Reproduce the lines exactly, beginning with the line that has "Generate a Blender" and ending with the line that has "SC.camera = cam". Images are left out.

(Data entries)
=====
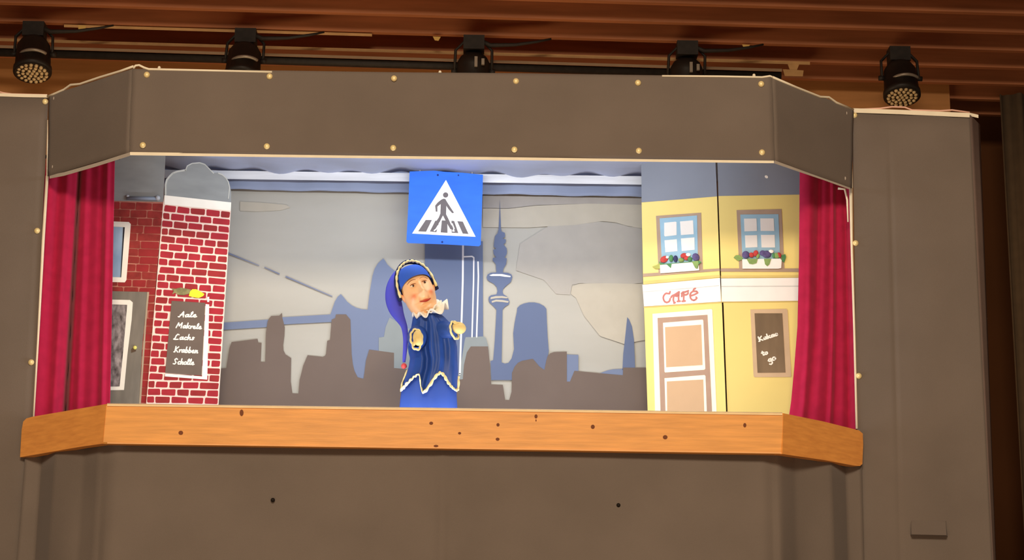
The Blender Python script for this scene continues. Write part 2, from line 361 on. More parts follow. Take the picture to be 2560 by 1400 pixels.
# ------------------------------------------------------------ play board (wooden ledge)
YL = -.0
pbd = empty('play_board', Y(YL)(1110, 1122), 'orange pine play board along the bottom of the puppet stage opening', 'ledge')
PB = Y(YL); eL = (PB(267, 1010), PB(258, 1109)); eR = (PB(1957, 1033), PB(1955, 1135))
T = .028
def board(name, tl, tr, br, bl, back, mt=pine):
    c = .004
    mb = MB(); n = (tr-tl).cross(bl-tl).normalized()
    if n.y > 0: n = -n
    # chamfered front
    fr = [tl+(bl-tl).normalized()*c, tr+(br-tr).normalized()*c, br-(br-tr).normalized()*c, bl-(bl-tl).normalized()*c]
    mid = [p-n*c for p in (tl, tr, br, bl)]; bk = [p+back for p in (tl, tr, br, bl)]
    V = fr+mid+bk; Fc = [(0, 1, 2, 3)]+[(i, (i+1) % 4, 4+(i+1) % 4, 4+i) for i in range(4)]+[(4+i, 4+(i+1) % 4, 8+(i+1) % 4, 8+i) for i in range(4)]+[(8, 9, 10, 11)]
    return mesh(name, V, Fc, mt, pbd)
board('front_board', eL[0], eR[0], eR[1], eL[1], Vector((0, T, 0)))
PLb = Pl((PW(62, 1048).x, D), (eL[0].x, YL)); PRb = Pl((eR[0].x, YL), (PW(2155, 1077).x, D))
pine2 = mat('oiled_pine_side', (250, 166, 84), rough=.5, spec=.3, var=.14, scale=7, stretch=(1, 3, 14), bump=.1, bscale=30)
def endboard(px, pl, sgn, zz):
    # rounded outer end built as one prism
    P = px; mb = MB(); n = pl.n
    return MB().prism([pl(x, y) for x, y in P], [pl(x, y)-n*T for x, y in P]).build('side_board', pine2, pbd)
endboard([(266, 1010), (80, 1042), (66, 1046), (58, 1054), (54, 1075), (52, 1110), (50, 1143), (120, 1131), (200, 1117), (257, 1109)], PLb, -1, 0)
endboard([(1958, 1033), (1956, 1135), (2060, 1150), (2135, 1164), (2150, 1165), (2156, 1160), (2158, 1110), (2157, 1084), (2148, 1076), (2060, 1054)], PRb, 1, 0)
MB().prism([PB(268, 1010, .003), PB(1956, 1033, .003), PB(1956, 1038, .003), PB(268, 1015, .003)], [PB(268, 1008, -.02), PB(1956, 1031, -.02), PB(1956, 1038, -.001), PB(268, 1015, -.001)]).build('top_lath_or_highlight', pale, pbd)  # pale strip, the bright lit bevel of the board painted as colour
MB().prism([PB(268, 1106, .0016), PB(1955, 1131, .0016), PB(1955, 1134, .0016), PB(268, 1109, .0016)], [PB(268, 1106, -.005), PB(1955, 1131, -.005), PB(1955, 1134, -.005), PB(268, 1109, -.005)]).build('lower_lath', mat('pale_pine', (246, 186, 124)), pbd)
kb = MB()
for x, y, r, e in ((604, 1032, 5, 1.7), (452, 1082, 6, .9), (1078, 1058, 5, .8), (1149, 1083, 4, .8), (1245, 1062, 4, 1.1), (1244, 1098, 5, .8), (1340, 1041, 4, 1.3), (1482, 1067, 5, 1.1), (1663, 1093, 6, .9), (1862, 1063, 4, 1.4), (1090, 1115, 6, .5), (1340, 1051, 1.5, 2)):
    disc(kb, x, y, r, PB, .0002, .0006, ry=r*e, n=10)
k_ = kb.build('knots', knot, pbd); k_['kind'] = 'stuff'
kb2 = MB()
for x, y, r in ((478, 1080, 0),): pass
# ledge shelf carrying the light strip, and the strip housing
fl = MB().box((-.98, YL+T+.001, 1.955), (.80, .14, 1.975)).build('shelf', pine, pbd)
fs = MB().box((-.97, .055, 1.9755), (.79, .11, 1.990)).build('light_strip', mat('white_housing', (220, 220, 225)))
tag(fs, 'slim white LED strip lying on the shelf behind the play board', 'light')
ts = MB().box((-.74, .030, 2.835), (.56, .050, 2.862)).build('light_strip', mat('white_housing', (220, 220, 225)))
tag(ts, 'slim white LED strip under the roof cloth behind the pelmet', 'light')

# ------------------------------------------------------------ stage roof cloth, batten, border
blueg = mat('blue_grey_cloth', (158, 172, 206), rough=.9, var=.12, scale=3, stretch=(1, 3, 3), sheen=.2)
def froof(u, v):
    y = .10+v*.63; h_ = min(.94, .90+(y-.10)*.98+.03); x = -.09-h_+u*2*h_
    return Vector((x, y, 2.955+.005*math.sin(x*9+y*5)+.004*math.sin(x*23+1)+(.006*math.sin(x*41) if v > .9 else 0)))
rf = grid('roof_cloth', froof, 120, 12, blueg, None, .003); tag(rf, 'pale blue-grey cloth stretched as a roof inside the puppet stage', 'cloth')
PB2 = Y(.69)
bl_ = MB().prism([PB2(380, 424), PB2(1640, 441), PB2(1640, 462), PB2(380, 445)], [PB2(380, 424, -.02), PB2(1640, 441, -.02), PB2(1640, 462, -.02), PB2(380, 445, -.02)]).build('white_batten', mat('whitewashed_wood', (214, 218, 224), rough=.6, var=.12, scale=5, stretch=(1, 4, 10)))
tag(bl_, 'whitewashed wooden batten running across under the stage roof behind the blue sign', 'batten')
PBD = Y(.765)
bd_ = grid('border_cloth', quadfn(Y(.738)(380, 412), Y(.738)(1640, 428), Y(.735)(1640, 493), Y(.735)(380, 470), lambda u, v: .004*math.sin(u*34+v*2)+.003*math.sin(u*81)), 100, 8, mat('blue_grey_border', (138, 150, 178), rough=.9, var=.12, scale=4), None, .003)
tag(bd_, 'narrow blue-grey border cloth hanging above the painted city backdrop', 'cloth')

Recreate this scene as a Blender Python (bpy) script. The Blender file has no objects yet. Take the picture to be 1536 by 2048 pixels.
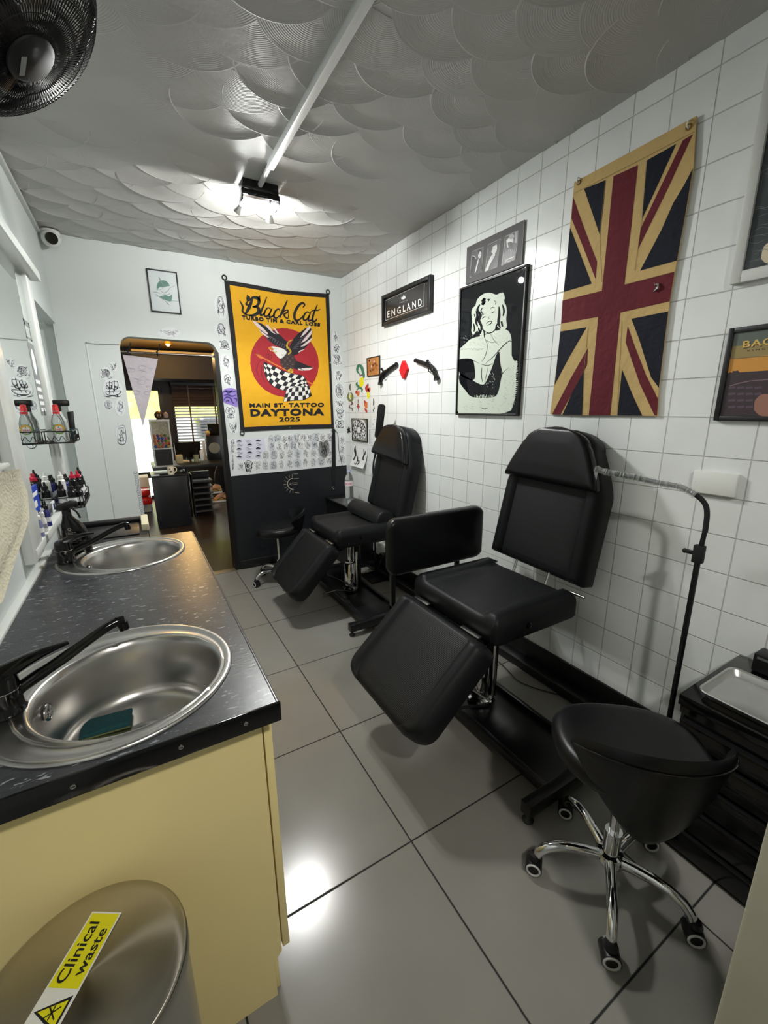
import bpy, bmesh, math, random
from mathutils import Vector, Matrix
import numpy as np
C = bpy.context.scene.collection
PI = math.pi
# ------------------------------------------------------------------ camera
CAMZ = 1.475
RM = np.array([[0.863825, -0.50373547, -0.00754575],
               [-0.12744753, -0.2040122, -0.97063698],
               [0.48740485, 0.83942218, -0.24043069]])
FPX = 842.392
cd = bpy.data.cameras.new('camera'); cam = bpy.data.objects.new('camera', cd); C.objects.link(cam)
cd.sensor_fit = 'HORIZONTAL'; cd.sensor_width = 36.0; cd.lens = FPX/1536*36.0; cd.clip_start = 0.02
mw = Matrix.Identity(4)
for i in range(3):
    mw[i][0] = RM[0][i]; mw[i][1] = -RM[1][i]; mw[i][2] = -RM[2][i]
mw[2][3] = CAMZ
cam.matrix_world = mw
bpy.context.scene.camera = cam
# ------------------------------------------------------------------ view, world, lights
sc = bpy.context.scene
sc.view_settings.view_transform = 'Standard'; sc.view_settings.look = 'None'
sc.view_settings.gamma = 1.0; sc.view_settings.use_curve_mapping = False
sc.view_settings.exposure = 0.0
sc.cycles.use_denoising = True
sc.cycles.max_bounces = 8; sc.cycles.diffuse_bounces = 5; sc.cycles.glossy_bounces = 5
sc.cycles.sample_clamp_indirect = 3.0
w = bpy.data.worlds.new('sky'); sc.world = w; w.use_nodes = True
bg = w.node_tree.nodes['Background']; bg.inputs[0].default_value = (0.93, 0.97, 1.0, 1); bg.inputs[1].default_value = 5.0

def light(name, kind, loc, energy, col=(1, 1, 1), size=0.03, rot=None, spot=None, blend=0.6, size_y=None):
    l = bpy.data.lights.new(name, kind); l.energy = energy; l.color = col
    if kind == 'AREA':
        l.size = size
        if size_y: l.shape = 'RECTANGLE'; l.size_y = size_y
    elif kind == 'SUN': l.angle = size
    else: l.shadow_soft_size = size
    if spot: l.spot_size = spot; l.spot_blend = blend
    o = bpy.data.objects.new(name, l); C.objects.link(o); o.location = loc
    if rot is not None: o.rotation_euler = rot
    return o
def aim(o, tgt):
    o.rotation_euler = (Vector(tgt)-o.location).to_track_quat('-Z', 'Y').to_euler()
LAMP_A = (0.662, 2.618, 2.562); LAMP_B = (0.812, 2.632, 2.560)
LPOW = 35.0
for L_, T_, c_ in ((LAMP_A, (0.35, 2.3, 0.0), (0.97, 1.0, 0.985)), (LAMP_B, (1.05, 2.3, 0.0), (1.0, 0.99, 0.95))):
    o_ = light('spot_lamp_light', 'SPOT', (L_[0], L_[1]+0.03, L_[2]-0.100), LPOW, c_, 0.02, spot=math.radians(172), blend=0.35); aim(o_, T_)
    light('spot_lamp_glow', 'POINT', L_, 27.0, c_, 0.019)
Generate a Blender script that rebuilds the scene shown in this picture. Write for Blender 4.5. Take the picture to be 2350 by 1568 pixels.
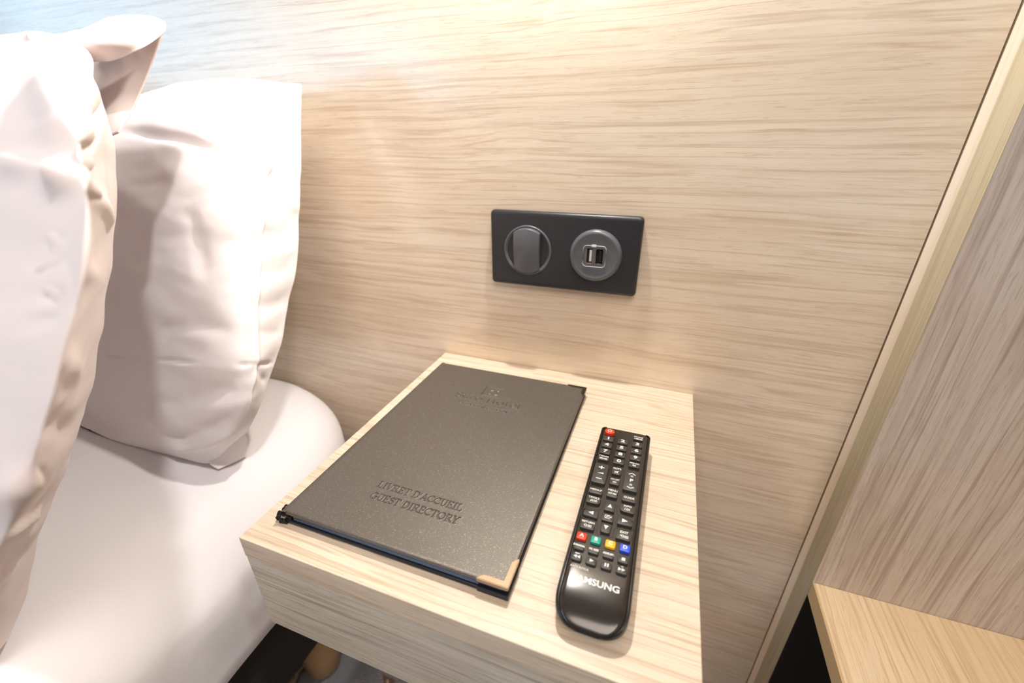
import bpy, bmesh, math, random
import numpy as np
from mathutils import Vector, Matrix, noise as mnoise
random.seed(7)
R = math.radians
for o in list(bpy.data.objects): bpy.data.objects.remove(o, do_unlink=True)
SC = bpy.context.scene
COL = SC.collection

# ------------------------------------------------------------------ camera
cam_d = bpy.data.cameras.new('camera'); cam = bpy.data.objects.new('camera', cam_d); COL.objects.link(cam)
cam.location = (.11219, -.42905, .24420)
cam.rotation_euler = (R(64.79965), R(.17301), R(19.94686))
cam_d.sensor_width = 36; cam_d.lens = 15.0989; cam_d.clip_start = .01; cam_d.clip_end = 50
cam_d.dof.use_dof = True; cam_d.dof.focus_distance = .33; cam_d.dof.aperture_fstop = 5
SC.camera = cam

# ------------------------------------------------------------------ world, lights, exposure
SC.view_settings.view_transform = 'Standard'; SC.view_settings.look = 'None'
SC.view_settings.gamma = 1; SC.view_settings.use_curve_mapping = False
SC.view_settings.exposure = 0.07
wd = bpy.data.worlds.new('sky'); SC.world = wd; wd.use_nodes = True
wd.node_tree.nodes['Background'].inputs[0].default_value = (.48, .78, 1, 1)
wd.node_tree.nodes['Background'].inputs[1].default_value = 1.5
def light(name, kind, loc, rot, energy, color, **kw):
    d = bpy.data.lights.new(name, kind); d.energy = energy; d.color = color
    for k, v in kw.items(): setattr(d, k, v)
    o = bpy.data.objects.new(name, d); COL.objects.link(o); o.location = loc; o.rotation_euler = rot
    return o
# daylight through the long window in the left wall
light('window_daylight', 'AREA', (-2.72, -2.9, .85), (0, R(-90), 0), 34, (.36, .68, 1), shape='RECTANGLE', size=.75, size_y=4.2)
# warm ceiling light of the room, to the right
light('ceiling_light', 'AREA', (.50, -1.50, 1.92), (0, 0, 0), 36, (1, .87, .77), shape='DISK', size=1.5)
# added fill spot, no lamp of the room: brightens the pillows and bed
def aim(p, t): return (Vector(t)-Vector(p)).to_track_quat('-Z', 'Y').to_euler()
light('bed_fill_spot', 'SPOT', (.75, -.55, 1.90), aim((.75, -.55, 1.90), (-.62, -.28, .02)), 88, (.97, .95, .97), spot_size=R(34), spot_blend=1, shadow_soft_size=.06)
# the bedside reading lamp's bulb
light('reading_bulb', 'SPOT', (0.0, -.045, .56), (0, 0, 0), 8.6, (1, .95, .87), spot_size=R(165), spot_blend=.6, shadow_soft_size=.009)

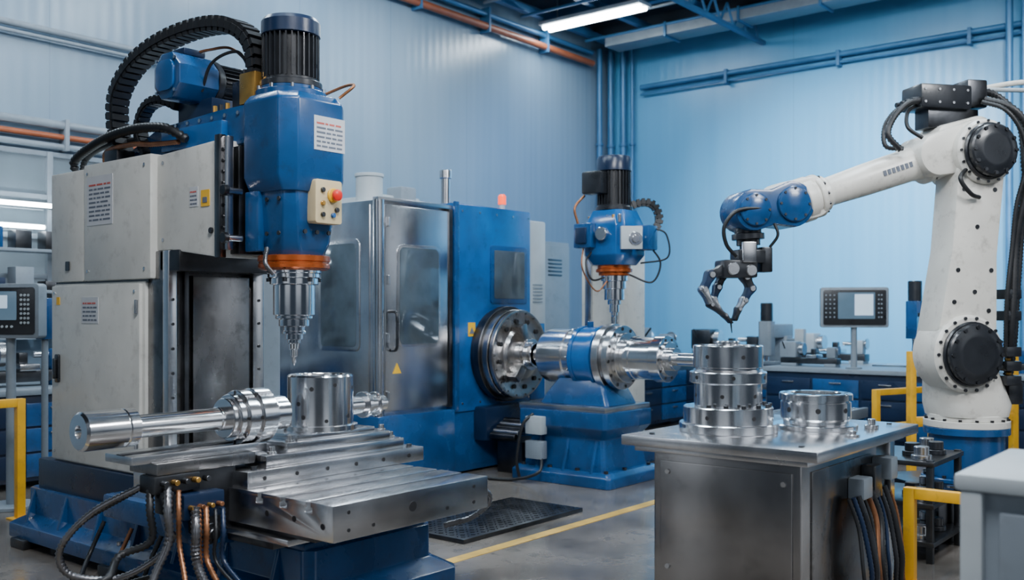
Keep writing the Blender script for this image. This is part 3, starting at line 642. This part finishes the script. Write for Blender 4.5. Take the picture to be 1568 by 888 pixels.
=====
**Task result**
Generate a Blender script that rebuilds the scene shown in this picture. Write for Blender 4.5. Take the picture to be 2350 by 1568 pixels.
import bpy, bmesh, math, random
import numpy as np
from mathutils import Vector, Matrix, noise as mnoise
random.seed(7)
R = math.radians
for o in list(bpy.data.objects): bpy.data.objects.remove(o, do_unlink=True)
SC = bpy.context.scene
COL = SC.collection

# ------------------------------------------------------------------ camera
cam_d = bpy.data.cameras.new('camera'); cam = bpy.data.objects.new('camera', cam_d); COL.objects.link(cam)
cam.location = (.11219, -.42905, .24420)
cam.rotation_euler = (R(64.79965), R(.17301), R(19.94686))
cam_d.sensor_width = 36; cam_d.lens = 15.0989; cam_d.clip_start = .01; cam_d.clip_end = 50
cam_d.dof.use_dof = True; cam_d.dof.focus_distance = .33; cam_d.dof.aperture_fstop = 5
SC.camera = cam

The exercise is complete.